------ Entries provided

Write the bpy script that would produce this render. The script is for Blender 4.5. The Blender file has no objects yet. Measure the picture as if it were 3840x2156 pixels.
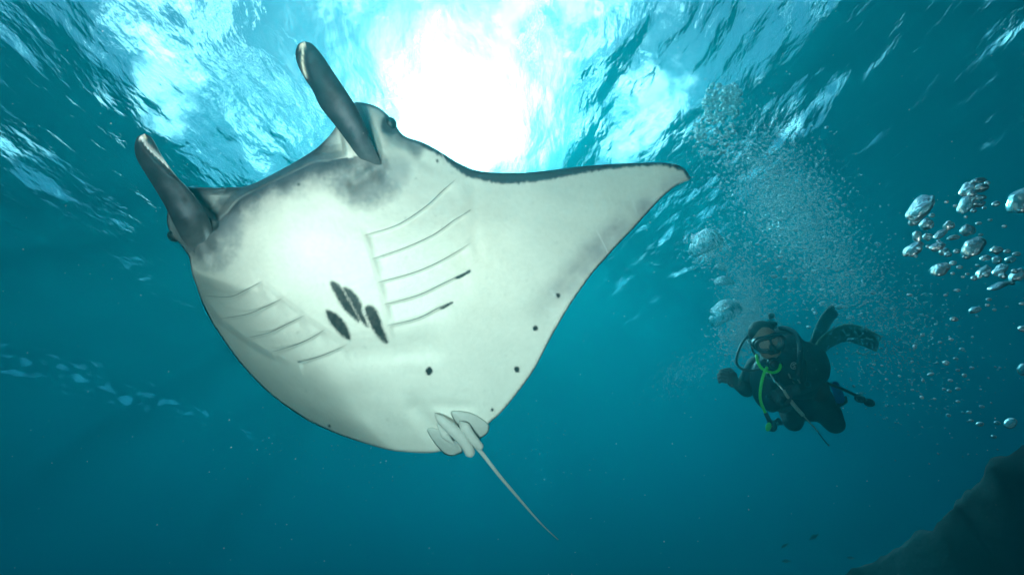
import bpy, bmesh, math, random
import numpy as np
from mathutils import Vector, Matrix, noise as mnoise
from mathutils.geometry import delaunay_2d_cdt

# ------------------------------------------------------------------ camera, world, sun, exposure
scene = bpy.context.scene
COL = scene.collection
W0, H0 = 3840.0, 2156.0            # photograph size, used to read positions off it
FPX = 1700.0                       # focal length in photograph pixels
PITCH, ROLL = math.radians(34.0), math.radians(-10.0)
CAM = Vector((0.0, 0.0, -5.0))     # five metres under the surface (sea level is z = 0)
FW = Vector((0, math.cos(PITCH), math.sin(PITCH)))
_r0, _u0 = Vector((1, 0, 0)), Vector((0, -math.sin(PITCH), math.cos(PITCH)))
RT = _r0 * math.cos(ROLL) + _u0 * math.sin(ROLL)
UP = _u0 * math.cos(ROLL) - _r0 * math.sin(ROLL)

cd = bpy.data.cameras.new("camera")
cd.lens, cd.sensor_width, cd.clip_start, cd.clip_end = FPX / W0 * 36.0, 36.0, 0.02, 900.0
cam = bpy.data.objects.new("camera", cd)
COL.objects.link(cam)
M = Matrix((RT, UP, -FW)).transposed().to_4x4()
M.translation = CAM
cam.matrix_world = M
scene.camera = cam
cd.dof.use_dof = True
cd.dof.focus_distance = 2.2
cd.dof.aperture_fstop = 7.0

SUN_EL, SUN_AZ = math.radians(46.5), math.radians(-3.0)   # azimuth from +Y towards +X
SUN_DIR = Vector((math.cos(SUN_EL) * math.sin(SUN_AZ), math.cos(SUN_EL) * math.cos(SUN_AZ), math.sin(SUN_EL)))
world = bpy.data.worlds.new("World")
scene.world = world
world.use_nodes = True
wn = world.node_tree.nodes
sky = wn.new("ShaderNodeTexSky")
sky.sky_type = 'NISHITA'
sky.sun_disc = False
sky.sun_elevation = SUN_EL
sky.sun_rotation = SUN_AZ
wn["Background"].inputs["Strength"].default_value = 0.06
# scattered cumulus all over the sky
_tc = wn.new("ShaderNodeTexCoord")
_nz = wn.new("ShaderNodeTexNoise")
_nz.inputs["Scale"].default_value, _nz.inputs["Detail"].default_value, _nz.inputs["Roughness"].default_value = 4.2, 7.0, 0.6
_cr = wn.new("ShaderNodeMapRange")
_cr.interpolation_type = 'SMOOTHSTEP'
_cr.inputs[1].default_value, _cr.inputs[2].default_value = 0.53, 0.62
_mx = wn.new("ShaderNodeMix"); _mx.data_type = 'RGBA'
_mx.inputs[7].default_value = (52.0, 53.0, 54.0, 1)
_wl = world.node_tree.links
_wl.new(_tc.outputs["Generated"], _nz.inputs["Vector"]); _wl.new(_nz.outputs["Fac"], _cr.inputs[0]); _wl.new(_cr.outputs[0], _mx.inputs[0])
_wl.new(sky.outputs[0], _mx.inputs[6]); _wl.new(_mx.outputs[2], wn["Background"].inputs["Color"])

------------
------ Entries provided

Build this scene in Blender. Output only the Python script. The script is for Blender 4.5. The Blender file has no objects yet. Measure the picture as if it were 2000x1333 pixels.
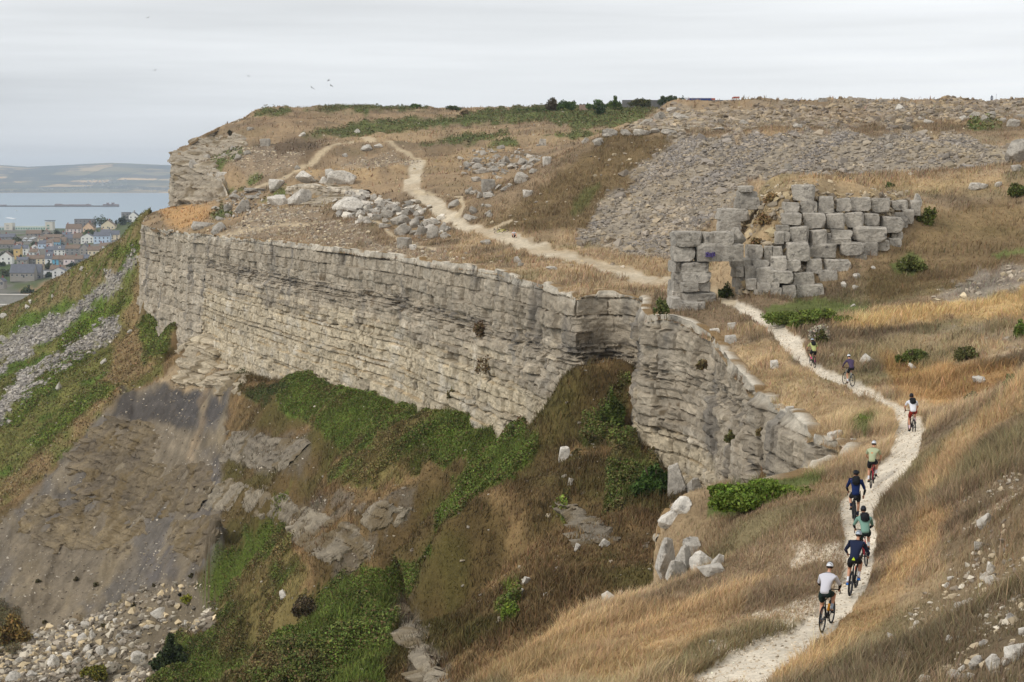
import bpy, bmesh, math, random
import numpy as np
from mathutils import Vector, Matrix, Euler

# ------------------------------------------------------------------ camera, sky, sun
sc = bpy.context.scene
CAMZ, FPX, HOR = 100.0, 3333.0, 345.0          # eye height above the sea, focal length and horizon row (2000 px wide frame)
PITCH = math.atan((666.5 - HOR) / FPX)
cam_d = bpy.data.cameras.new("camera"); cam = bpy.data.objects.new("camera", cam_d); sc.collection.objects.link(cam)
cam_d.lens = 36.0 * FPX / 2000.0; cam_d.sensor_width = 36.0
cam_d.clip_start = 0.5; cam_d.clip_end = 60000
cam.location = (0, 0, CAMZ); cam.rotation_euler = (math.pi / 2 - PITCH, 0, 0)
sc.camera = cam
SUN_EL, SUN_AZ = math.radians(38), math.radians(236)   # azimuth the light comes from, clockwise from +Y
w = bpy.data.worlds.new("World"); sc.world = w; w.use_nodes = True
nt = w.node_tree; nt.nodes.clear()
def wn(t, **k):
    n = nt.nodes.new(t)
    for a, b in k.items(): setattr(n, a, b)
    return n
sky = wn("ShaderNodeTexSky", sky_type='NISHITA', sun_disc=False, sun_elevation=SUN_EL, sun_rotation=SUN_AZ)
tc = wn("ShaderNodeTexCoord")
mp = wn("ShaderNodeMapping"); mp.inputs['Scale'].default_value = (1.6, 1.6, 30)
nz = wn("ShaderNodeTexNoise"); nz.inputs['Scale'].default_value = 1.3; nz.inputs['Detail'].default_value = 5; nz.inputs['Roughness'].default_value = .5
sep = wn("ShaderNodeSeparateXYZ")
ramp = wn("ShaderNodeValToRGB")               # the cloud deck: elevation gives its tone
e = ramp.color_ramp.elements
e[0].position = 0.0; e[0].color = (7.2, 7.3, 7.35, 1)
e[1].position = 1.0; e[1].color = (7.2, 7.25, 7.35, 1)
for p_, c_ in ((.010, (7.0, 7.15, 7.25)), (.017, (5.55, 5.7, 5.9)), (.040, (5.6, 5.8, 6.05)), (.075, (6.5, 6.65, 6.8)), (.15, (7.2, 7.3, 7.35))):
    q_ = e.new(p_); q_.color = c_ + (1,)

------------

**To do:** Without any pictures, set down the lines from the one holding "Build this scene" through the one holding "from mathutils import Vector, Matrix, Euler".

**Output of the task:**
Build this scene in Blender. Output only the Python script. The script is for Blender 4.5. The Blender file has no objects yet. Measure the picture as if it were 2000x1333 pixels.
import bpy, bmesh, math, random
import numpy as np
from mathutils import Vector, Matrix, Euler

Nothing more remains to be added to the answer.